What is expected: Take the material below and write it all out again exactly.

— Start of Provided material —

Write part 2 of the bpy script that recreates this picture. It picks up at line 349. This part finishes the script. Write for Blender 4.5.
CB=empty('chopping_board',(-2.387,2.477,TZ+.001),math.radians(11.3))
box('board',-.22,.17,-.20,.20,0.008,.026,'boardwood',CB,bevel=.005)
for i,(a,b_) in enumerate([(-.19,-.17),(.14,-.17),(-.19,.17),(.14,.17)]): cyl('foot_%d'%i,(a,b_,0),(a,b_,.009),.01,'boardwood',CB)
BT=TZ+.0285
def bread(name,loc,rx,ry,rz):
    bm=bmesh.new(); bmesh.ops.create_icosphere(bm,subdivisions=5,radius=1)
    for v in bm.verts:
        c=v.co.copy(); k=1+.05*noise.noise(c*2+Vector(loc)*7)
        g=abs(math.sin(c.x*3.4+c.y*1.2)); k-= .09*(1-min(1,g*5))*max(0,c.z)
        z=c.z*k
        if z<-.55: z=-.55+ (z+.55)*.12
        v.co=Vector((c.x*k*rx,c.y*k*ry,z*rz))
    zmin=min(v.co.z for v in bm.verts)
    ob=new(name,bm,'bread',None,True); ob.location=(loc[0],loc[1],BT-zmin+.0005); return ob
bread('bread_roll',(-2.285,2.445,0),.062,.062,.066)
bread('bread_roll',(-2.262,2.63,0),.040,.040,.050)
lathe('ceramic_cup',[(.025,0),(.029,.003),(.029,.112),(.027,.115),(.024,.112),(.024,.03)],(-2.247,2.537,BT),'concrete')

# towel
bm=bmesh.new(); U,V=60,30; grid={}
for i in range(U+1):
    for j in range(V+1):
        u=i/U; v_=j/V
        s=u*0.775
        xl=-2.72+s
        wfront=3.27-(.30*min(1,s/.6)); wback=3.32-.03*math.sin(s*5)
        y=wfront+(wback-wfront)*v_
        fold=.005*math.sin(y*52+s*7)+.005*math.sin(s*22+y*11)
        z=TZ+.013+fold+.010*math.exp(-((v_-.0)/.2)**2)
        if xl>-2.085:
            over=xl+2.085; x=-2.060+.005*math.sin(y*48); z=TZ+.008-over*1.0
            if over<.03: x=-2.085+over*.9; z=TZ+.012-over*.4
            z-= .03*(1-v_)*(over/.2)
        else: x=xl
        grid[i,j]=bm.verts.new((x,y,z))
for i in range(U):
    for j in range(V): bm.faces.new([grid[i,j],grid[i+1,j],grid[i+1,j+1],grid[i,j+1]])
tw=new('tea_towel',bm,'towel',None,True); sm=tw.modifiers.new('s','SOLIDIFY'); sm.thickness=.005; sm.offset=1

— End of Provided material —

Exercise solution:
Write part 2 of the bpy script that recreates this picture. It picks up at line 349. This part finishes the script. Write for Blender 4.5.
CB=empty('chopping_board',(-2.387,2.477,TZ+.001),math.radians(11.3))
box('board',-.22,.17,-.20,.20,0.008,.026,'boardwood',CB,bevel=.005)
for i,(a,b_) in enumerate([(-.19,-.17),(.14,-.17),(-.19,.17),(.14,.17)]): cyl('foot_%d'%i,(a,b_,0),(a,b_,.009),.01,'boardwood',CB)
BT=TZ+.0285
def bread(name,loc,rx,ry,rz):
    bm=bmesh.new(); bmesh.ops.create_icosphere(bm,subdivisions=5,radius=1)
    for v in bm.verts:
        c=v.co.copy(); k=1+.05*noise.noise(c*2+Vector(loc)*7)
        g=abs(math.sin(c.x*3.4+c.y*1.2)); k-= .09*(1-min(1,g*5))*max(0,c.z)
        z=c.z*k
        if z<-.55: z=-.55+ (z+.55)*.12
        v.co=Vector((c.x*k*rx,c.y*k*ry,z*rz))
    zmin=min(v.co.z for v in bm.verts)
    ob=new(name,bm,'bread',None,True); ob.location=(loc[0],loc[1],BT-zmin+.0005); return ob
bread('bread_roll',(-2.285,2.445,0),.062,.062,.066)
bread('bread_roll',(-2.262,2.63,0),.040,.040,.050)
lathe('ceramic_cup',[(.025,0),(.029,.003),(.029,.112),(.027,.115),(.024,.112),(.024,.03)],(-2.247,2.537,BT),'concrete')

# towel
bm=bmesh.new(); U,V=60,30; grid={}
for i in range(U+1):
    for j in range(V+1):
        u=i/U; v_=j/V
        s=u*0.775
        xl=-2.72+s
        wfront=3.27-(.30*min(1,s/.6)); wback=3.32-.03*math.sin(s*5)
        y=wfront+(wback-wfront)*v_
        fold=.005*math.sin(y*52+s*7)+.005*math.sin(s*22+y*11)
        z=TZ+.013+fold+.010*math.exp(-((v_-.0)/.2)**2)
        if xl>-2.085:
            over=xl+2.085; x=-2.060+.005*math.sin(y*48); z=TZ+.008-over*1.0
            if over<.03: x=-2.085+over*.9; z=TZ+.012-over*.4
            z-= .03*(1-v_)*(over/.2)
        else: x=xl
        grid[i,j]=bm.verts.new((x,y,z))
for i in range(U):
    for j in range(V): bm.faces.new([grid[i,j],grid[i+1,j],grid[i+1,j+1],grid[i,j+1]])
tw=new('tea_towel',bm,'towel',None,True); sm=tw.modifiers.new('s','SOLIDIFY'); sm.thickness=.005; sm.offset=1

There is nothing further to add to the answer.